▶ **DATA LINES**:
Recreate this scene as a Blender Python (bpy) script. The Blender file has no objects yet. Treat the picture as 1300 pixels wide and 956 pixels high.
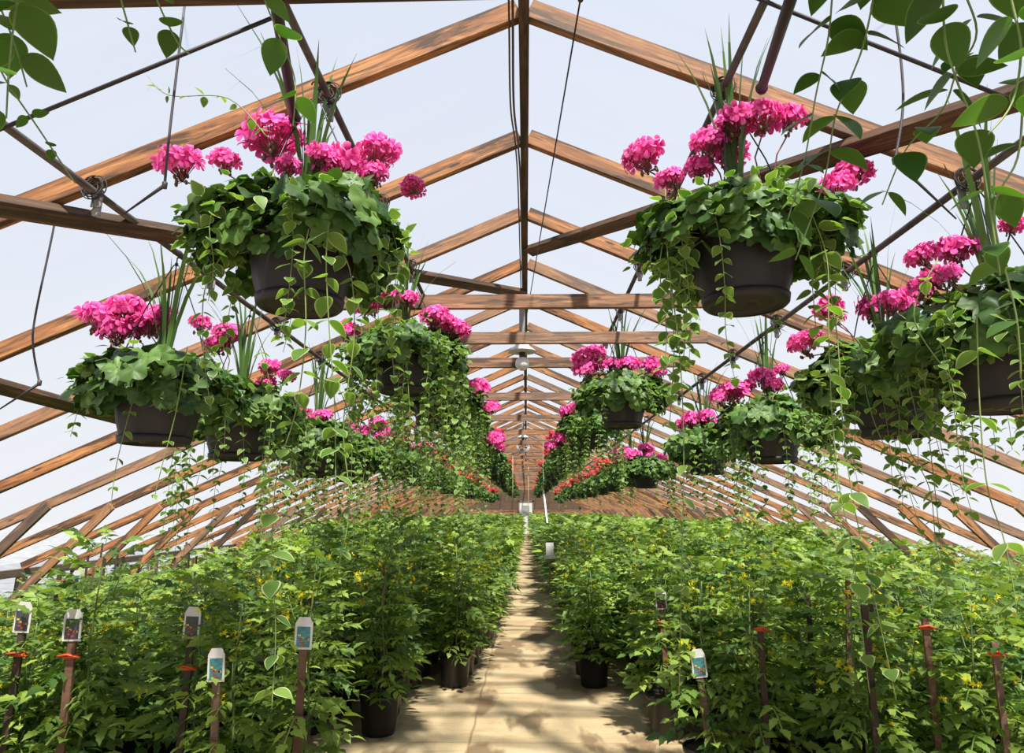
import bpy, math, random
import numpy as np
from mathutils import Vector, Matrix, Euler
R = random.Random(7)
NR = np.random.RandomState(7)
sc = bpy.context.scene
C = sc.collection
PI = math.pi

# ------------------------------------------------------------------ camera (pixel <-> direction)
F, CX, CY = 867.0, 650.0, 433.5
VX, VY = 668.0, 648.0
Yc = np.array([(VX - CX) / F, -(VY - CY) / F, 1.0]); Yc /= np.linalg.norm(Yc)
Zc = np.array([0.0, Yc[2], -Yc[1]]); Zc /= np.linalg.norm(Zc)
Xc = np.cross(Yc, Zc)
if Xc[0] < 0: Xc = -Xc
CM = np.stack([Xc, Yc, Zc], 1)           # camera (right, up, forward) = CM @ world
CMI = np.linalg.inv(CM)


def ray(px, py):
    return CMI @ np.array([(px - CX) / F, -(py - CY) / F, 1.0])


def atY(px, py, Y):
    r = ray(px, py); return Vector(r * Y / r[1])


def atX(px, py, X):
    r = ray(px, py); return Vector(r * X / r[0])


def atZ(px, py, Z):
    r = ray(px, py); return Vector(r * Z / r[2])


SL = 0.445                                # roof slope
ZR = 1.893                                # ridge top above the eye
FLOOR = -1.45


def atroof(px, py, z0):
    r = ray(px, py); return Vector(r * (z0 / (r[2] + SL * abs(r[0]))))


# ------------------------------------------------------------------ materials
def nt(name):
    m = bpy.data.materials.new(name); m.use_nodes = True
    t = m.node_tree; t.nodes.clear()
    out = t.nodes.new('ShaderNodeOutputMaterial')
    return m, t, out


def N(t, kind, **kw):
    n = t.nodes.new(kind)
    for k, v in kw.items():
        if k.startswith('i_'):
            n.inputs[k[2:].replace('_', ' ')].default_value = v
        else:
            setattr(n, k, v)
    return n


def mixc(t, fac, a, b, mode='MIX'):
    n = t.nodes.new('ShaderNodeMix'); n.data_type = 'RGBA'; n.blend_type = mode
    for sock, val in ((n.inputs[0], fac), (n.inputs[6], a), (n.inputs[7], b)):
        if hasattr(val, 'is_output') or isinstance(val, bpy.types.NodeSocket):
            t.links.new(val, sock)
        elif isinstance(val, (int, float)):
            sock.default_value = val
        else:
            sock.default_value = (*val, 1)
    return n.outputs[2]


def ramp(t, fac, stops):
    n = t.nodes.new('ShaderNodeValToRGB'); t.links.new(fac, n.inputs[0])
    cr = n.color_ramp
    while len(cr.elements) < len(stops): cr.elements.new(0.5)
    for e, (p, c) in zip(cr.elements, stops):
        e.position = p; e.color = (*c, 1) if len(c) == 3 else c
    return n.outputs[0]


def coords(t, scale, kind='Object', offs=None):
    tc = t.nodes.new('ShaderNodeTexCoord'); mp = t.nodes.new('ShaderNodeMapping')
    mp.inputs['Scale'].default_value = scale
    t.links.new(tc.outputs[kind], mp.inputs[0])
    if offs is not None: t.links.new(offs, mp.inputs['Location'])
    return mp.outputs[0]


def rnd_offset(t):
    oi = t.nodes.new('ShaderNodeObjectInfo')
    m = t.nodes.new('ShaderNodeVectorMath'); m.operation = 'SCALE'
    cb = t.nodes.new('ShaderNodeCombineXYZ')
    for i in range(3): t.links.new(oi.outputs['Random'], cb.inputs[i])
    t.links.new(cb.outputs[0], m.inputs[0]); m.inputs['Scale'].default_value = 37.0
    return m.outputs[0], oi.outputs['Random']


def noise(t, vec, scale, detail=4, rough=0.55, dist=0.0):
    n = N(t, 'ShaderNodeTexNoise'); t.links.new(vec, n.inputs['Vector'])
    n.inputs['Scale'].default_value = scale; n.inputs['Detail'].default_value = detail
    n.inputs['Roughness'].default_value = rough; n.inputs['Distortion'].default_value = dist
    return n.outputs['Fac']


KA = 0.66            # overall reflectance level of everything in the house


def dim(c, k=None):
    return tuple(x * (KA if k is None else k) for x in c)


def wood(name, base, mid, dark, grey=0.25):
    base, mid, dark = dim(base, .72), dim(mid, .70), dim(dark)
    m, t, out = nt(name)
    off, rnd = rnd_offset(t)
    v1 = coords(t, (1.6, 30, 30), offs=off)
    v2 = coords(t, (1.3, 9, 9), offs=off)
    v3 = coords(t, (1.1, 11, 11), offs=off)
    grain = noise(t, v1, 3.0, 5, 0.6, 0.8)
    broad = noise(t, v2, 1.6, 4, 0.6, 1.2)
    stain = noise(t, v3, 1.7, 5, 0.65, 0.6)
    c = ramp(t, grain, [(0.34, tuple(x * .75 for x in mid)), (0.50, base), (0.68, tuple(min(1, x * 1.4) for x in base))])
    c = mixc(t, ramp(t, broad, [(0.42, (0, 0, 0)), (0.60, (1, 1, 1))]), c, tuple(x * 1.0 for x in mid))
    c = mixc(t, ramp(t, stain, [(0.48, (0, 0, 0)), (0.58, (0.92, 0.92, 0.92))]), c, dark)
    # water stain that follows the upper edge of the board
    tcz = t.nodes.new('ShaderNodeTexCoord'); sz = t.nodes.new('ShaderNodeSeparateXYZ'); t.links.new(tcz.outputs['Object'], sz.inputs[0])
    zz = N(t, 'ShaderNodeMath', operation='MULTIPLY_ADD'); t.links.new(stain, zz.inputs[0]); zz.inputs[1].default_value = 0.11; t.links.new(sz.outputs[2], zz.inputs[2])
    c = mixc(t, ramp(t, zz.outputs[0], [(0.080, (0, 0, 0)), (0.092, (0.85, 0.85, 0.85))]), c, tuple(x * 1.5 for x in dark))
    # weathered grey boards
    g = ramp(t, grain, [(0.3, (0.11, 0.078, 0.058)), (0.7, (0.27, 0.205, 0.16))])
    gm = N(t, 'ShaderNodeMath', operation='POWER'); t.links.new(rnd, gm.inputs[0]); gm.inputs[1].default_value = 3.0
    gs = N(t, 'ShaderNodeMath', operation='MULTIPLY'); t.links.new(gm.outputs[0], gs.inputs[0]); gs.inputs[1].default_value = grey * 2.2
    gs.use_clamp = True
    c = mixc(t, gs.outputs[0], c, g)
    # knots
    vk = coords(t, (2.6, 11, 11), offs=off)
    vo = N(t, 'ShaderNodeTexVoronoi'); t.links.new(vk, vo.inputs['Vector']); vo.inputs['Scale'].default_value = 1.2
    c = mixc(t, ramp(t, vo.outputs['Distance'], [(0.07, (0.9, 0.9, 0.9)), (0.14, (0, 0, 0))]), c, tuple(x * 0.8 for x in dark))
    b = N(t, 'ShaderNodeBsdfPrincipled'); t.links.new(c, b.inputs['Base Color']); b.inputs['Roughness'].default_value = 0.75
    bp = N(t, 'ShaderNodeBump'); bp.inputs['Strength'].default_value = 0.35; bp.inputs['Distance'].default_value = 0.004
    t.links.new(grain, bp.inputs['Height']); t.links.new(bp.outputs[0], b.inputs['Normal'])
    t.links.new(b.outputs[0], out.inputs[0])
    return m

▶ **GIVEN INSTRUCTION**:
Leave the pictures out and copy the rest of the data exactly.

▶ **FINAL RESULT**:
Recreate this scene as a Blender Python (bpy) script. The Blender file has no objects yet. Treat the picture as 1300 pixels wide and 956 pixels high.
import bpy, math, random
import numpy as np
from mathutils import Vector, Matrix, Euler
R = random.Random(7)
NR = np.random.RandomState(7)
sc = bpy.context.scene
C = sc.collection
PI = math.pi

# ------------------------------------------------------------------ camera (pixel <-> direction)
F, CX, CY = 867.0, 650.0, 433.5
VX, VY = 668.0, 648.0
Yc = np.array([(VX - CX) / F, -(VY - CY) / F, 1.0]); Yc /= np.linalg.norm(Yc)
Zc = np.array([0.0, Yc[2], -Yc[1]]); Zc /= np.linalg.norm(Zc)
Xc = np.cross(Yc, Zc)
if Xc[0] < 0: Xc = -Xc
CM = np.stack([Xc, Yc, Zc], 1)           # camera (right, up, forward) = CM @ world
CMI = np.linalg.inv(CM)


def ray(px, py):
    return CMI @ np.array([(px - CX) / F, -(py - CY) / F, 1.0])


def atY(px, py, Y):
    r = ray(px, py); return Vector(r * Y / r[1])


def atX(px, py, X):
    r = ray(px, py); return Vector(r * X / r[0])


def atZ(px, py, Z):
    r = ray(px, py); return Vector(r * Z / r[2])


SL = 0.445                                # roof slope
ZR = 1.893                                # ridge top above the eye
FLOOR = -1.45


def atroof(px, py, z0):
    r = ray(px, py); return Vector(r * (z0 / (r[2] + SL * abs(r[0]))))


# ------------------------------------------------------------------ materials
def nt(name):
    m = bpy.data.materials.new(name); m.use_nodes = True
    t = m.node_tree; t.nodes.clear()
    out = t.nodes.new('ShaderNodeOutputMaterial')
    return m, t, out


def N(t, kind, **kw):
    n = t.nodes.new(kind)
    for k, v in kw.items():
        if k.startswith('i_'):
            n.inputs[k[2:].replace('_', ' ')].default_value = v
        else:
            setattr(n, k, v)
    return n


def mixc(t, fac, a, b, mode='MIX'):
    n = t.nodes.new('ShaderNodeMix'); n.data_type = 'RGBA'; n.blend_type = mode
    for sock, val in ((n.inputs[0], fac), (n.inputs[6], a), (n.inputs[7], b)):
        if hasattr(val, 'is_output') or isinstance(val, bpy.types.NodeSocket):
            t.links.new(val, sock)
        elif isinstance(val, (int, float)):
            sock.default_value = val
        else:
            sock.default_value = (*val, 1)
    return n.outputs[2]


def ramp(t, fac, stops):
    n = t.nodes.new('ShaderNodeValToRGB'); t.links.new(fac, n.inputs[0])
    cr = n.color_ramp
    while len(cr.elements) < len(stops): cr.elements.new(0.5)
    for e, (p, c) in zip(cr.elements, stops):
        e.position = p; e.color = (*c, 1) if len(c) == 3 else c
    return n.outputs[0]


def coords(t, scale, kind='Object', offs=None):
    tc = t.nodes.new('ShaderNodeTexCoord'); mp = t.nodes.new('ShaderNodeMapping')
    mp.inputs['Scale'].default_value = scale
    t.links.new(tc.outputs[kind], mp.inputs[0])
    if offs is not None: t.links.new(offs, mp.inputs['Location'])
    return mp.outputs[0]


def rnd_offset(t):
    oi = t.nodes.new('ShaderNodeObjectInfo')
    m = t.nodes.new('ShaderNodeVectorMath'); m.operation = 'SCALE'
    cb = t.nodes.new('ShaderNodeCombineXYZ')
    for i in range(3): t.links.new(oi.outputs['Random'], cb.inputs[i])
    t.links.new(cb.outputs[0], m.inputs[0]); m.inputs['Scale'].default_value = 37.0
    return m.outputs[0], oi.outputs['Random']


def noise(t, vec, scale, detail=4, rough=0.55, dist=0.0):
    n = N(t, 'ShaderNodeTexNoise'); t.links.new(vec, n.inputs['Vector'])
    n.inputs['Scale'].default_value = scale; n.inputs['Detail'].default_value = detail
    n.inputs['Roughness'].default_value = rough; n.inputs['Distortion'].default_value = dist
    return n.outputs['Fac']


KA = 0.66            # overall reflectance level of everything in the house


def dim(c, k=None):
    return tuple(x * (KA if k is None else k) for x in c)


def wood(name, base, mid, dark, grey=0.25):
    base, mid, dark = dim(base, .72), dim(mid, .70), dim(dark)
    m, t, out = nt(name)
    off, rnd = rnd_offset(t)
    v1 = coords(t, (1.6, 30, 30), offs=off)
    v2 = coords(t, (1.3, 9, 9), offs=off)
    v3 = coords(t, (1.1, 11, 11), offs=off)
    grain = noise(t, v1, 3.0, 5, 0.6, 0.8)
    broad = noise(t, v2, 1.6, 4, 0.6, 1.2)
    stain = noise(t, v3, 1.7, 5, 0.65, 0.6)
    c = ramp(t, grain, [(0.34, tuple(x * .75 for x in mid)), (0.50, base), (0.68, tuple(min(1, x * 1.4) for x in base))])
    c = mixc(t, ramp(t, broad, [(0.42, (0, 0, 0)), (0.60, (1, 1, 1))]), c, tuple(x * 1.0 for x in mid))
    c = mixc(t, ramp(t, stain, [(0.48, (0, 0, 0)), (0.58, (0.92, 0.92, 0.92))]), c, dark)
    # water stain that follows the upper edge of the board
    tcz = t.nodes.new('ShaderNodeTexCoord'); sz = t.nodes.new('ShaderNodeSeparateXYZ'); t.links.new(tcz.outputs['Object'], sz.inputs[0])
    zz = N(t, 'ShaderNodeMath', operation='MULTIPLY_ADD'); t.links.new(stain, zz.inputs[0]); zz.inputs[1].default_value = 0.11; t.links.new(sz.outputs[2], zz.inputs[2])
    c = mixc(t, ramp(t, zz.outputs[0], [(0.080, (0, 0, 0)), (0.092, (0.85, 0.85, 0.85))]), c, tuple(x * 1.5 for x in dark))
    # weathered grey boards
    g = ramp(t, grain, [(0.3, (0.11, 0.078, 0.058)), (0.7, (0.27, 0.205, 0.16))])
    gm = N(t, 'ShaderNodeMath', operation='POWER'); t.links.new(rnd, gm.inputs[0]); gm.inputs[1].default_value = 3.0
    gs = N(t, 'ShaderNodeMath', operation='MULTIPLY'); t.links.new(gm.outputs[0], gs.inputs[0]); gs.inputs[1].default_value = grey * 2.2
    gs.use_clamp = True
    c = mixc(t, gs.outputs[0], c, g)
    # knots
    vk = coords(t, (2.6, 11, 11), offs=off)
    vo = N(t, 'ShaderNodeTexVoronoi'); t.links.new(vk, vo.inputs['Vector']); vo.inputs['Scale'].default_value = 1.2
    c = mixc(t, ramp(t, vo.outputs['Distance'], [(0.07, (0.9, 0.9, 0.9)), (0.14, (0, 0, 0))]), c, tuple(x * 0.8 for x in dark))
    b = N(t, 'ShaderNodeBsdfPrincipled'); t.links.new(c, b.inputs['Base Color']); b.inputs['Roughness'].default_value = 0.75
    bp = N(t, 'ShaderNodeBump'); bp.inputs['Strength'].default_value = 0.35; bp.inputs['Distance'].default_value = 0.004
    t.links.new(grain, bp.inputs['Height']); t.links.new(bp.outputs[0], b.inputs['Normal'])
    t.links.new(b.outputs[0], out.inputs[0])
    return m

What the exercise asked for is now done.